3 And He told them many things in parables, saying, “Behold, the sower went out to sow; 4 and as he sowed, some seeds fell beside the road, and the birds came and ate them up. 5 Others fell on the rocky places, where they did not have much soil; and they sprang up immediately, because they had no depth of soil. 6 But after the sun rose, they were scorched; and because they had no root, they withered away. 7 Others fell among the thorns, and the thorns came up and choked them out. 8 But others fell on the good soil and yielded a crop, some a hundred, some sixty, and some thirty times as much. 9 The one who has ears, let him hear.” (Matthew 13:3-9 NASB)
The word used for sowing is speiró (σπείρω), also often translated “scatter.”
Scattering
In this season of the American church, we are seeing what is considered by many to be a great falling away. There has clearly been a scattering going on. It looks like a death of faith. Deconstruction. Exvangelical. Questioning the traditions. Walking away from church structure.
How interesting that Jesus, when His disciples were bothered by the arrival of undesirables seeking to meet Him, responded by talking about a grain of wheat falling to the ground and dying.
Consider the process of growing wheat. At the end of the growing season, the heads of grain dry up but remain on the stalk.
Untended, they will not be very fruitful. Instead, they are collected and threshed. What was a familiar and safe place for a grain of wheat – in close community with dozens of fellow seeds, in a nice orderly arrangement, with a comfortable hull covering and protecting each seed as it matured – is suddenly and violently stripped away. It’s beaten with a rod to strip it from its covering and separate it from its neighbors. It’s thrown in the air to let the chaff be blown away. And then, after a winter of waiting, the next growing season is begun by throwing it on the ground, where it must die and be buried, all alone. Only THEN can the seed begin to see its fruitfulness expressed.

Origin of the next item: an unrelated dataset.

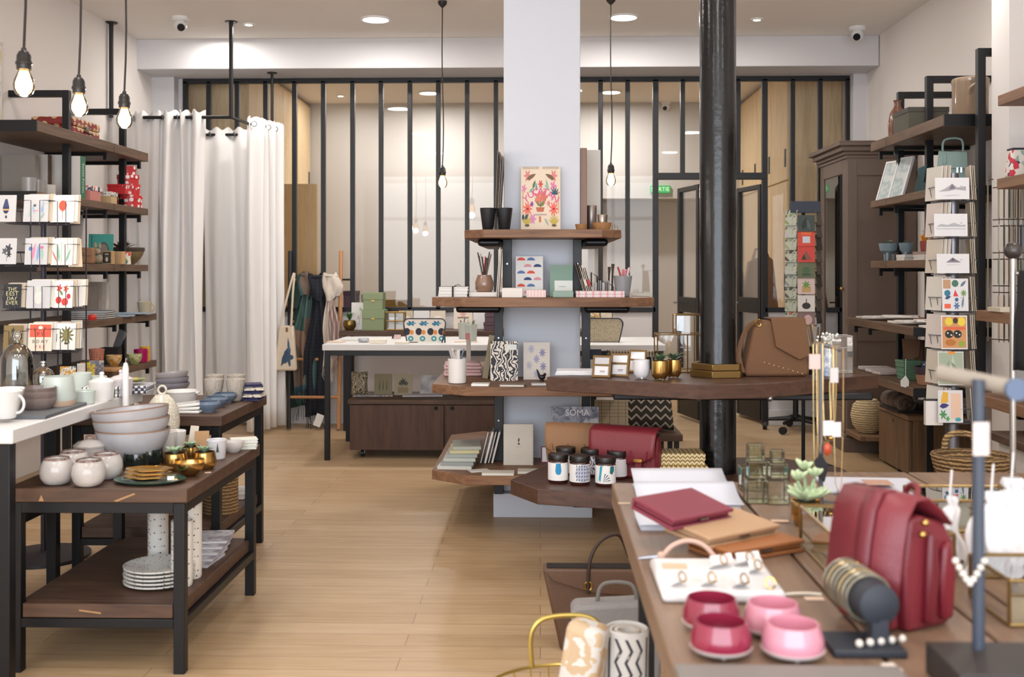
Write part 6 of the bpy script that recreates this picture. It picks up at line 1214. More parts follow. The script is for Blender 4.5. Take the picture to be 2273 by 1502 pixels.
# ================================================================ two-tier table: lower tier
lz = LZ + e
def l1(px, py): return on(px, py, LZ)
def jar(label, px, py, lab, arts, dy=0):
    p = l1(px, py); t = thing('jar', label, 'jar', (p.x, p.y + dy, lz), 0, 'dark jars with black lids'); r = .0405
    mk('glass_body', MB().lathe([(0, 0), (r*.9, 0), (r, .006), (r, .086), (r*.88, .094), (0, .094)], 32), P('#3a1512', .12, coat=.6), t); mk('lid', MB().lathe([(0, .092), (r*1.02, .092), (r*1.03, .095), (r*1.03, .112), (r*1.0, .1145), (r*.9, .1145), (r*.88, .113), (0, .113)], 32), P('#17120f', .35), t)
    b = MB(); n = 36; st = []
    b.add([((r + .0006)*math.cos(i*2*math.pi/n), (r + .0006)*math.sin(i*2*math.pi/n), z) for i in range(n) for z in (.013, .083)], [(2*i, 2*((i+1) % n), 2*((i+1) % n) + 1, 2*i + 1) for i in range(n)])
    L_ = mk('label', b, lab, t)
    if arts:
        cl_ = []; b = MB()
        for k, (pts, c_) in enumerate(arts):
            if c_ not in cl_: cl_.append(c_)
            b.mat(cl_.index(c_)); rr = r + .001 + .0001*k; xs_ = [q[0] for q in pts]; xa, xb = min(xs_), max(xs_); cols_ = []
            for j in range(9):
                x = xa + (xb - xa)*(j + .0005 + (.999 - .0)*0)/8; x = min(max(x, xa + 1e-5), xb - 1e-5); zs_ = []
                for q in range(len(pts)):
                    (x1, z1_), (x2, z2_) = pts[q], pts[(q + 1) % len(pts)]
                    if (x1 - x)*(x2 - x) <= 0 and abs(x1 - x2) > 1e-9: zs_.append(z1_ + (z2_ - z1_)*(x - x1)/(x2 - x1))
                if zs_: cols_.append((x, min(zs_), max(zs_)))
            vs_ = [(rr*math.sin(x), -rr*math.cos(x), .013 + .07*z) for x, za, zb in cols_ for z in (za, zb)]
            b.add(vs_, [(2*j, 2*j + 2, 2*j + 3, 2*j + 1) for j in range(len(cols_) - 1)])
        mk('label_print', b, [P(c_, .5) for c_ in cl_], L_, flat=True)
WL = P('#e9e7e4', .5); leafy = pat('squig', ('#e4e4e6', '#55586e'), 26, .55)
U = [(-.28, .98), (-.3, .55), (-.22, .38), (0, .33), (.22, .38), (.3, .55), (.28, .98)]
jar('front left dark jar, white label with blue blob', 1239, 1070, WL, [(U, '#1f86b8')])
jar('front middle dark jar, label with blue grey leaves', 1287, 1074, WL, [([(-.05 + .9*math.cos(2*math.pi*k/14)*.9 + .35, .5 + .5*math.sin(2*math.pi*k/14)) for k in range(14)], '#b9bccb')] + [([(x, z), (x + .16, z + .1), (x + .05, z + .16)], '#4d5273') for x in (-.4, -.15, .1, .35, .6, .85) for z in (.05, .25, .45, .65, .82)])
jar('front right dark jar, label with teal palm leaves', 1344, 1077, WL, [([(-.75, .2), (-.55, .1), (-.35, .98), (-.6, .98)], '#2a9cb4'), ([(.4, .98), (.35, .6), (.6, .5), (.85, .7), (.85, .98)], '#1f6f74')] + [([(-.3, .1), (-.3 + .75*math.cos(a), .1 + .5*math.sin(a)), (-.3 + .75*math.cos(a + .12), .1 + .5*math.sin(a + .12))], '#243a52') for a in (.15, .5, .85, 1.2)])
jar('rear left dark jar, mostly hidden by the front ones', 1256, 1056, WL, None, .03); jar('rear middle dark jar with leafy label', 1312, 1058, leafy, None, .02); jar('rear right dark jar beside the burgundy satchel', 1370, 1062, P('#d9d6da', .5), None, .005)
def satchel(label, px, py, w, h, d, m, rz, strap=True):
    p = l1(px, py); t = thing('satchel', label, 'satchel', (p.x, p.y, lz), rz)
    pr = [(-w/2, .012), (-w/2 + .015, 0), (w/2 - .015, 0), (w/2, .012), (w/2 - .01, h*.93), (-w/2 + .01, h*.93)]
    mk('bag_body', MB().prof(pr, 0, d), m, t, bevel=.012, seg=3)
    # flap curving over the top and down the front
    def fl_(u, v):
        x = (u - .5) * (w + .012)
        if v < .35: a = v/.35; return (x, d*(1 - a) - .006*a, h*(.93 + .07*math.sin(math.pi*a)))
        a = (v - .35)/.65; cur = .1*abs(u - .5)*2; low = .3 + .16*(abs(u - .5)*2)**3
        return (x * (1 - .04*a), -.012 - .018*math.sin(a*math.pi*.7), h*(.93 - (.93 - low)*a))
    mk('flap', MB().grid(17, 15, fl_), m, t, solid=.005, ang=60)
    for s in (-1, 1):
        b = MB(); x = s*w*.27; b.tube([(x - .035, -.034, h*.58), (x - .03, -.038, h*.42), (x, -.037, h*.34), (x + .03, -.038, h*.42), (x + .035, -.034, h*.58)], .0045, 6); b.box(x - .012, -.036, h*.2, x + .012, -.028, h*.45)
        sp = mk('buckle_strap', b, m, t); mk('buckle', MB().box(x - .018, -.046, h*.36, x + .018, -.036, h*.43), GOLD, sp, bevel=.002)
        mk('side_gusset', MB().sph((s*(w/2 - .004), d*.5, h*.45), .02, 12, 8, .6, d*20, h*20), m, t)
        mk('strap_ring', MB().tube([(s*w*.49, d*.5 + .012*math.cos(a), h*.9 + .014*math.sin(a)) for a in [k*math.pi/6 for k in range(12)]], .003, 5, True), P('#2a1a1a', .4), t)
    return t
satchel('burgundy leather satchel behind the dark jars', 1384, 1060, .275, .205, .095, BURG, -.4)
satchel('tan leather satchel standing behind the burgundy one', 1280, 1040, .26, .19, .07, LEATHER, -.16)
for i, (px, py, m, l, w_) in enumerate(((1236, 1025, PAPER, 'white tag card standing before the tan satchel', .03), (1251, 1022, P('#d9d6d2', .6), 'second pale tag card before the tan satchel', .025), (1262, 1024, P('#c99a66', .7), 'kraft bag tag before the tan satchel', .035))):
    p = l1(px, py + 6); card(l, (p.x, p.y - .01, lz), w_, .07, m, (-.1, 0, 0), None, 'tag cards by the tan satchel', name='tag_card', cat='tag')
p = t4(1216, 1036); t = thing('photo_frame', 'small white framed note with a burgundy edge, bottom pillar shelf', 'frame', (p.x + .005, p.y + .1, z4), 0, rot=(-.1, 0, 0)); mk('frame', MB().box(-.04, 0, 0, .045, .008, .085), P('#6b2a3c', .5), t); mk('sheet', MB().box(-.033, -.002, .008, .045, 0, .08), P('#e6e2e6', .6), t); mk('lettering', text('merci', .018), P('#4a5a9a', .5), t, loc=(.006, -.0026, .06))
p = t4(1276, 1000); Ym = 5.5; zz = atY(1276, 901, Ym).z - z4; t = ubook('grey marbled magazine with white title behind the tan satchel', (XY(1276, Ym), Ym - .03, z4), .24, zz, .012, pat('blot', ('#3f4250', '#6f7280', '#a8a8b4', '#55586a', '#c4c4cc'), 12, rough=.35), (-.05, 0, 0), None, [('t', 'SOMA', .05, .89, .045, 0, '#f4f4f4')], 'magazine', 'magazine')
gpat = pat('cells', ('#efe3c4', '#8a6a34', '#efe3c4', '#c4a468'), 70); hexp = pat('zig', ('#e2d3a8', '#9a7a42'), .016, .5)
p = l1(1516, 1062); box2('gift_box', 'lower gold and cream patterned box on the low tier', 'box', (p.x, p.y, lz), (.2, .14, .05), hexp, hexp, .028); box2('gift_box', 'upper gold and cream patterned box on the low tier', 'box', (p.x, p.y + .008, lz + .0506), (.18, .125, .05), hexp, hexp, .028)
# upper tier
uz = UZ + e
def u1(px, py): return on(px, py, UZ)
p = u1(1276, 833)
for i in range(3): slab('paper_tray', ('lowest', 'middle', 'top')[i] + ' white folder at the left tip of the round column table', 'folder', (p.x + .004*i, p.y + .0 + .01*i, uz + .0055*i), (.17, .13, .005), P('#e4e2e6', .5), (0, 0, .04*i - .1), 'white folders')
def bframe(label, px, py, w, h, rz, lean=-.3, dy=0):
    p = u1(px, py); t = thing('photo_frame', label, 'frame', (p.x, p.y + dy, uz + .001), 0, 'brass photo frames', rot=(lean, 0, rz)); r = .004; b = MB()
    for x in (-w/2, w/2): b.box(x - r, -r, 0, x + r, r, h)
    for z in (r, h*.56, h - r): b.box(-w/2 + r, -r, z - r, w/2 - r, r, z + r)
    mk('brass_frame', b, P('#6f5636', .35, .85), t); mk('glass', MB().box(-w/2 + r, -.001, r, w/2 - r, .001, h - r), P('#b9b9bd', .1, coat=.5), t); mk('stand_leg', MB().box(-.008, r, .02, .008, r + .003, h*.7).xf(Matrix.Rotation(R(-24), 4, 'X')), P('#6f5636', .35, .85), t)
    art(t, w, h, [('r', -.38, .1, .38, .5, '#dcd8d8'), ('r', -.1, .26, .22, .3, '#7a6f8a'), ('r', -.1, .2, .2, .22, '#9a90a4')], -.0012)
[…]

I see the Lord carrying out this process on His church.
Reaching the Undesirables
Gentiles are seeking the Lord today. The poor and oppressed and undesirables are coming to Jesus’ disciples, asking to see Jesus. But the grain that should reproduce is drying out, and locked up in wheat heads far above the soil, too invested in its comfortable orderly situation, and will never take root until it is stripped off the stalk, threshed and hulled, and scattered to the ground. That orderly but dried-up structure won’t bear fruit until it’s broken and scattered.
And the Lord has responded to today’s Gentiles by calling His disciples to be separated, to be scattered, to fall to the ground and die, and become the seed that will grow into a new harvest.
In short, He is calling at least some of His disciples to leave their comfortable churches and situations, be separated from the neat orderly structure in which they matured, to be scattered into the world which is often hostile, to spend time alone and buried in the soil. Some of that seed will be eaten by birds. Others will be scorched or choked.
But others will fall on good soil, and yield a great crop. And it’s in response to the Gentiles coming to seek Jesus. And the process has been initiated by the Sower.